Durchschnittlich 1,7 Millionen Tonnen Elektro- und Elektronikgeräte sind in den vergangenen Jahren in Deutschland jährlich neu in Umlauf gekommen, hat das Bundesministerium für Umwelt ermittelt. Nach EU-Normen verwertet, behandelt, wiederverwendet werden jährlich etwa 700 000 Tonnen Altgeräte. Das sind unter anderem Haushaltsgeräte, strombetriebene Werkzeuge, Spielzeug, sowie Unterhaltungselektronik, IT- und Kommunikationsgeräte - also Fernseher, Handys, Computer. Letztere machen in der Masse der Neuanschaffungen fast ein Drittel aus. In den Neunzigern war die durchschnittliche Nutzungsdauer eines Computers noch etwa dreimal so lange wie heute, bei Fernsehern ist es ähnlich.

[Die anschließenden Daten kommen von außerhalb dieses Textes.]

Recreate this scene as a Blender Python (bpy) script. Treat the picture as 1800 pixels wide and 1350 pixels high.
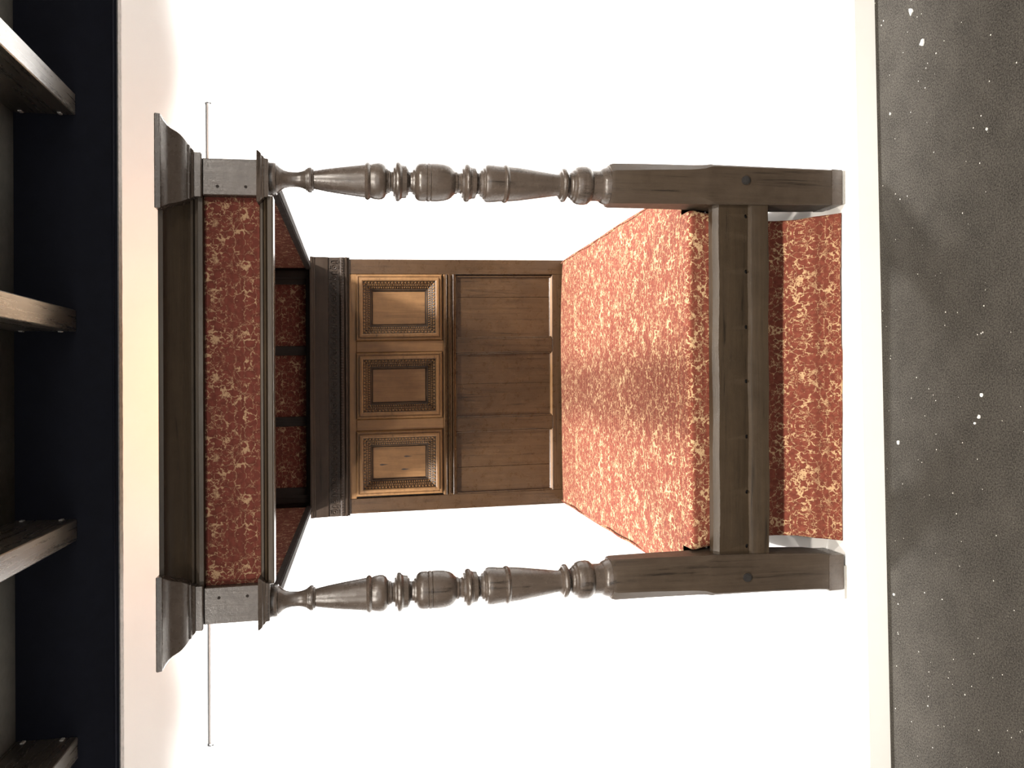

Alt oder neu, wegwerfen oder reparieren - die Rechnung ist eigentlich ganz einfach. Wenn beispielsweise ein Fernseher nicht mehr brillante Farben zeigt, sondern nur noch LCD-Düsternis: Was hat er gekostet? Wie viel ist er noch wert, wenn der allgemeine Wertverlust von Elektrogeräten etwa zehn bis fünfzehn Prozent pro Jahr der Nutzung beträgt? Was kostet die Reparatur? Was kostet ein neuer Fernseher? Ein paar Bleistiftkritzeleien später steht die Entscheidung fest - und sie tendiert eben immer häufiger zum Neukauf.